MOVIE REVIEW: Amistad
MOVIE REVIEW: Amistad
Amistad
(Djimon Hounsou, Matthew McConaughey)


When you throw subjects like violence, racism, slavery, property, freedom, injustice, and a court scene all together into a movie directed by Steven Spielberg, it's hard to miss the target. All the same, there are times when 1997's Amistad comes dangerously close to failure. The reason for this could be something Spielberg mentioned in a 1994 interview, when he told a reporter that he was the wrong person to direct The Color Purple. He believed a young African American director such as Spike Lee or John Singleton would have been a better choice to direct the film and that thought had lingered with him. Could this explain the distant feeling one gets while watching Amistad? It may be a noble effort, but it is a reserved and cautious offering, perhaps for fear of overstepping his right to even direct the picture.

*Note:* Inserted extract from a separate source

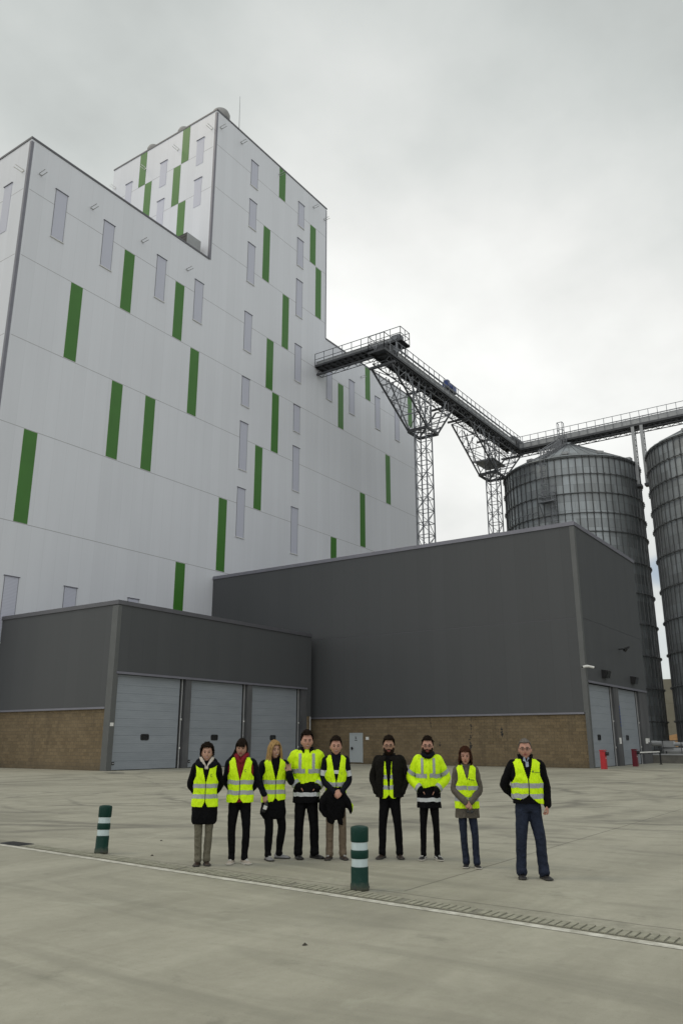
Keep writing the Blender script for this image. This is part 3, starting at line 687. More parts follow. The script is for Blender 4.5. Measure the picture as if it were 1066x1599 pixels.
# bridge two: parallel to the facade (direction +X)
e = empty('conveyor_bridge', (65.3, 39.6, 41.8), 'long dark lattice conveyor bridge carried by two steel towers', 'conveyor bridge', 'high conveyor bridges'); q = P(e)
G2 = Path((65.3, 39.6, 0), (1, 0, 0), (0, 1, 0)); L2 = 37.4
m = MB(); pbox(m, G2, .1, L2, 0.05, 1.95, 42.02, 42.08)
for b_ in (0, 2.0): pbox(m, G2, 0, L2, b_-.06, b_+.06, 41.78, 42.06)
k = 0
while k < L2-.2: pbox(m, G2, k, k+.1, .07, 1.93, 41.8, 42.02); k += 1.25
q.part('deck', m, M['steel_dark'])
m = MB(); pbox(m, G2, 3.2, L2-.3, .25, .95, 42.2, 42.85)
k = 3.2
while k < L2-.5: pbox(m, G2, k, k+.08, .2, 1.0, 42.14, 42.95); k += 1.25
pbox(m, G2, 3.2, L2-.3, .22, .98, 42.85, 42.91); q.part('conveyor_housing', m, M['steel_light'])
m = MB(); pbox(m, G2, 4.2, L2-.5, 1.2, 1.75, 42.9, 43.55)
k = 4.2
while k < L2-.5: pbox(m, G2, k, k+.06, 1.15, 1.8, 42.1, 43.6); k += 2.5
q.part('upper_housing', m, M['steel'])
m = MB(); rail(m, G2, [(0, 0), (L2, 0)], 42.06, 1.78, 1.25); m.bar(G2.p(3, 0, 43.1), G2.p(L2, 0, 43.1), .09); q.part('handrail', m, M['steel'])
m = MB(); rail(m, G2, [(0, 0), (0, 2.0), (L2, 2.0)], 42.06, 1.78, 1.25); q.part('handrail', m, M['steel'])
m = MB(); truss(m, G2, .6, L2-.2, .15, 1.85, 41.72, 40.8, 1.5, .10, .055); q.part('truss', m, M['steel_dark'])
m = MB(); pbox(m, G2, 1.2, 3.3, .4, 1.6, 42.15, 43.0); m.cyl(G2.p(1.7, .2, 42.6), G2.p(1.7, 1.8, 42.6), .42, n=16); q.part('drive_head', m, M['steel_dark'])
for a in (.9, 19.3, 9.0, 14.8, 27.8, 35.9):
    m = MB(); pbox(m, G2, a-.09, a+.09, -.75, 2.5, 40.42, 40.66); q.part('cross_beam', m, M['steel_dark'])
m = MB()
mx_, my_ = 81.3, 40.6
m.cyl((mx_, my_, 44.25), (mx_+1.25, my_, 44.25), .42, n=18); m.box(mx_+.15, mx_+.75, my_-.3, my_+.3, 44.55, 44.85); m.cyl((mx_+1.25, my_, 44.25), (mx_+1.9, my_, 44.25), .5, .46, 18); m.box(mx_+1.3, mx_+2.2, my_-.45, my_+.45, 43.55, 44.35)
mo = q.part('motor', m, M['blue'], smooth=False)
m = MB(); m.box(mx_-.1, mx_+2.3, my_-.5, my_+.5, 43.55, 43.72); q.part('motor_bed', m, M['steel_dark'])

# bridge three over the silos (direction -Y)
e = empty('conveyor_bridge', (102.9, 40.8, 41.6), 'pale conveyor bridge running level over the tops of the two silos', 'conveyor bridge', 'high conveyor bridges'); q = P(e)
G3 = Path((102.0, 40.4, 0), (0, -1, 0), (1, 0, 0)); L3 = 50.
m = MB(); pbox(m, G3, 0, L3, .05, 1.95, 41.86, 41.92)
for b_ in (0, 2.0): pbox(m, G3, 0, L3, b_-.05, b_+.05, 41.62, 41.90)
k = 0
while k < L3: pbox(m, G3, k, k+.08, .06, 1.94, 41.66, 41.86); k += 1.1
q.part('deck', m, M['steel_dark'])
m = MB(); pbox(m, G3, .4, L3, .1, .8, 41.96, 42.6); k = .4
while k < L3: pbox(m, G3, k, k+.05, .07, .83, 41.94, 42.66); k += 2.2
pbox(m, G3, .4, L3, .08, .82, 42.6, 42.64)
pbox(m, G3, .4, L3, 1.0, 1.7, 42.4, 43.05); q.part('conveyor_housing', m, M['steel_light'])
m = MB(); rail(m, G3, [(L3, 0), (0.2, 0)], 41.9, 1.75, 1.15); q.part('handrail', m, M['steel'])
m = MB(); rail(m, G3, [(0.2, 2.0), (L3, 2.0)], 41.9, 1.75, 1.15); q.part('handrail', m, M['steel'])
m = MB(); truss(m, G3, .3, L3, .3, 1.7, 41.6, 41.2, 1.4, .1, .05); q.part('truss', m, M['steel_dark'])
m = MB(); pbox(m, G3, -.9, .8, -.5, 2.0, 42.0, 43.4); pbox(m, G3, -.6, .3, -.3, 1.6, 43.4, 43.9); q.part('transfer_box', m, M['steel_dark'])
m = MB()   # caged ladder down to the silo roof
c0 = G3.p(7.1, -.05, 0)
for s in (-.35, .35):
    m.bar((c0.x, c0.y+s, 41.), (c0.x, c0.y+s, 44.2), .08); m.bar((c0.x-.7, c0.y+s, 42.), (c0.x-.7, c0.y+s, 44.2), .08)
for z in (42.0, 43.1, 44.2):
    m.bar((c0.x, c0.y-.35, z), (c0.x-.7, c0.y-.35, z), .07); m.bar((c0.x-.7, c0.y-.35, z), (c0.x-.7, c0.y+.35, z), .07); m.bar((c0.x-.7, c0.y+.35, z), (c0.x, c0.y+.35, z), .07)
m.bar((c0.x-.6, c0.y+3.2, 40.6), (c0.x, c0.y+.3, 41.7), .16); q.part('ladder_cage', m, M['steel'])
m = MB(); m.bar(G3.p(7.5, 1., 40.9), G3.p(7.5, 1., 41.65), 1.0); q.part('outlet_spout', m, M['steel_dark'])
for dy, zb in ((23.85, 33.6), (22.75, 33.6)):
    e2 = empty('bridge_post', (102.2, dy, zb), 'lattice steel post under the pale bridge, fixed to the %s silo' % ('left' if dy > 23 else 'right'), 'post', 'posts between the two silos'); q_ = P(e2)
    m = MB()
    for sx, sy in ((0, 0), (.7, 0), (0, .32), (.7, .32)): m.bar((102.0+sx, dy-.16+sy, 3 if dy < 0 else zb), (102.0+sx, dy-.16+sy, 41.6), .09)
    m.box(101.95, 101.98, dy-.2, dy+.2, zb, 41.6)
    q_.part('chords', m, M['steel_light'])
    m = MB(); z = zb; k = 0
    while z < 41.2:
        for sy in (-.16, .16): m.bar((102.0 + (.7 if k % 2 else 0), dy+sy, z), (102.0+(0 if k % 2 else .7), dy+sy, z+.4), .06)
        z += .4; k += 1
    m.box(101.9, 102.9, dy-.35, dy+.35, zb-.3, zb); q_.part('bracing', m, M['steel_dark'])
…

The movie hits it stride whenever the electrifying Djimon Hounsou (an Oscar-worthy performance that never received a nomination) appears as the tortured African named Cinque. It loses its way whenever it gets bogged down in debate and speeches, because at that point it loses its heart. Perhaps Spielberg is more at home with the subject matter in these trial scenes, but they can hardly be considered to be his forte. Come to think of it, I don't think he's ever tried his hand at a courtroom scene throughout his entire filmography.

Anyway, the story is about Cinque and his fellow countrymen. They have been kidnapped by white slave traders but manage to commandeer the ship La Amistad before it ships them into Cuba. Tricked back into American waters, the Africans are soon captured and a case for ownership of them is argued by up to four different groups and factions. Matthew McConaughey plays Baldwin, an attorney hired by abolitionists Morgan Freeman (Theodore Joadson) and Stellan Skarsgård (Lewis Tappan) to finagle a solution to the dilemma. Since Amistad is based on a true story, the most damning fact is that Baldwin tried the case twice with favourable results, yet it was still brought to the Supreme Court to be argued by former president John Quincy Adams (Anthony Hopkins). Hopkins has a riveting monologue near the end of the film that almost makes up for the previous courtroom scenes.

Unfortunately, unlike his masterpiece Schindler's List, this is presented purely as a Hollywood "tsk tsk" movie. You know the kind. That's when the audience in the theatre is cued by music to tsk tsk at certain key movements, and then whisper to each other "My, how savage and cruel we Americans were way back then". Don't get me wrong; a flashback sequence two thirds into the film is expertly photographed and effectively presented. It's the uneven frequency of similar great moments, when mixed with average dramatic lowpoints, that barely keeps Amistad afloat.